How to fund on-demand applications

There are several ways of making money from on-demand. Advertising is the least effective, subscription remains the most popular, and transaction commissions will overtake both.

There are three three main ways of funding on-demand applications.

Advertising is by far the least effective of the three. It's probably a better option than selling perpetual licences for two bucks a time, but it will rarely produce enough income to fund operation and development of a service that offers real value to customers.

Subscription remains the most popular mechanism among vendors, mainly because it has the advantage of being simple to administer and easy to understand. There are two varieties, plus the option of combining them together:

  • Fixed rate, for example, per user per month, per company per year, or other permutations of users and time (per project per month is another example). Customers like this arrangement because they know what their commitment is going to be upfront.
  • Variable rate, where customers pay according to usage. This works best where customers can see a direct correlation between what they pay and the service that's delivered. Examples include website traffic analysis, ad serving (Whether it's DoubleClick DART or Google AdWords) and hosted storage. Notice I've cited Google here, because what it sells is more than just ads; it provides an innovative ad-serving infrastructure that has redefined how we think about online advertising. Its profitability comes from the extra value that infrastructure provides rather than simply an ability to place ads.
  • Fixed plus variable. There's a strong precedent for this in the cellphone industry, where the concept is well established of paying a monthly subscription for a base level of service and then paying for extra usage above a certain threshold. It hasn't yet taken hold in the on-demand space, but it's likely to become more commonplace.

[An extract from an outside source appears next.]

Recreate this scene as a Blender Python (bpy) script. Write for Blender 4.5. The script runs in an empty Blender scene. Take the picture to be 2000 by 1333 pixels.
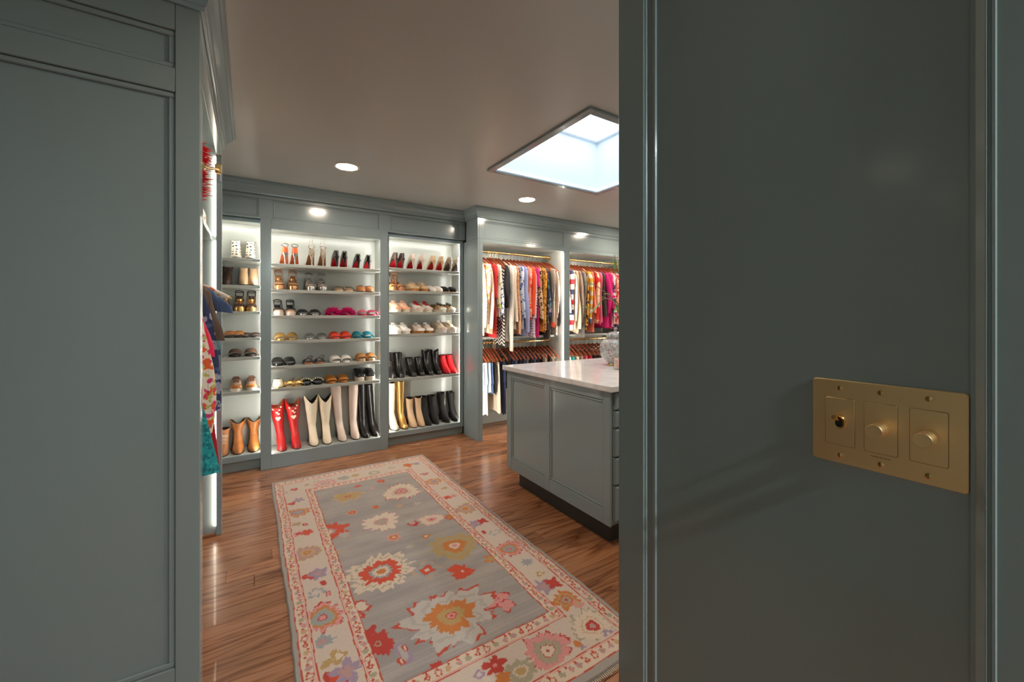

Transaction commissions are set to become the most important funding mechanism for online applications as time goes on. There are several varieties, but I'll highlight just three of the most important here:

  • Trading fees. Ebay's auction service is the most well-known example of an on-demand provider that funds its service by taking a cut of the transactions it enables. Ebay subsidiary PayPal is another example.
  • Service commissions. Rearden Commerce is building a business out of providing access to business services, and a significant chunk of its revenues will come from taking a slice of what customers pay for the services they buy. Amazon Mechanical Turk uses the same principle, applied to a single service.
  • Aggregation fees. A variation on the above is when a platform or application brings together services and presents them to users, and takes either a commission or a referral fee when users take up the service. The prime example of this today is iTunes, but you can see it working equally well for business services. Where the services offered are highly complementary to the core application, you can imagine that it could become an important source of revenue in certain applications, and I predict this is the mechanism Microsoft is most likely to use to fund 'free' on-demand applications once it's discovered that plain vanilla advertising isn't going to work out.